Olson starts his book with ‘the four organ theory of commenting: your head, your heart, your gut, and your sex organs. In books on persuasion, they discuss these areas, but the terms they used are more academic. He contends, as a scientist, that science is not successfully communicated because it emphasizes the head or a cerebral approach.
Being cerebral is a problem when communicating with most people outside the academic setting; Olson would say that as you survey your audience very few respond from the ‘head.’ The cerebral audience thinks before it acts. In fact, their inability to communicate broadly is due to the narrowness of their style. An academic or head communication will appeal to less than twenty percent of an audience.
The second audience described is ‘heart.’ They respond to emotional appeal. They are prone to sentimentality and love themes. Belief for them is created from how they feel more than from how they think. Religious conversion and belief are most often generated from this appeal. We fear death and punishment, so we convert to a religion that promises to help us avoid either. However, no evidence is offered.

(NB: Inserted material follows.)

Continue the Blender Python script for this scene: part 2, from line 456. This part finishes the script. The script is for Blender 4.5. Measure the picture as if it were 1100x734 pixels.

A third audience responds to ‘gut’ level appeals. Gut level is the use of humor and intuition. The appeals that work are aimed at being irrational more often than rational. Logic does not necessarily persuade them. This audience often presents a contradiction and is impulsive and spontaneous in their responses. Their motto might be, ‘just do it.’ Their reactions are difficult to know and understand.
The fourth audience was identified with ‘sex organs.’ They do not respond to logic and are driven by the irrational.
What Olson wants the scientist to do is address all of these audiences and use techniques that appeal more. What most scientists lack in their presentation is spontaneity. A cerebral communicator needs the ability to respond without pondering and to move from focusing only on substance to appreciating and using style.
In conversation the scientist needs to listen more and think less. Be present to that other person and respond with spontaneity and not with a prepared agenda. Become a teller of stories that engage the audience. Scientists need to allow poetry to be a part of who they are and not be literal minded.
Scientists become more approachable and likable when they leave their lab coats for a more casual appearance.
An audience will respond to the style of spontaneity over the drudgery of listening to the style of pedantry.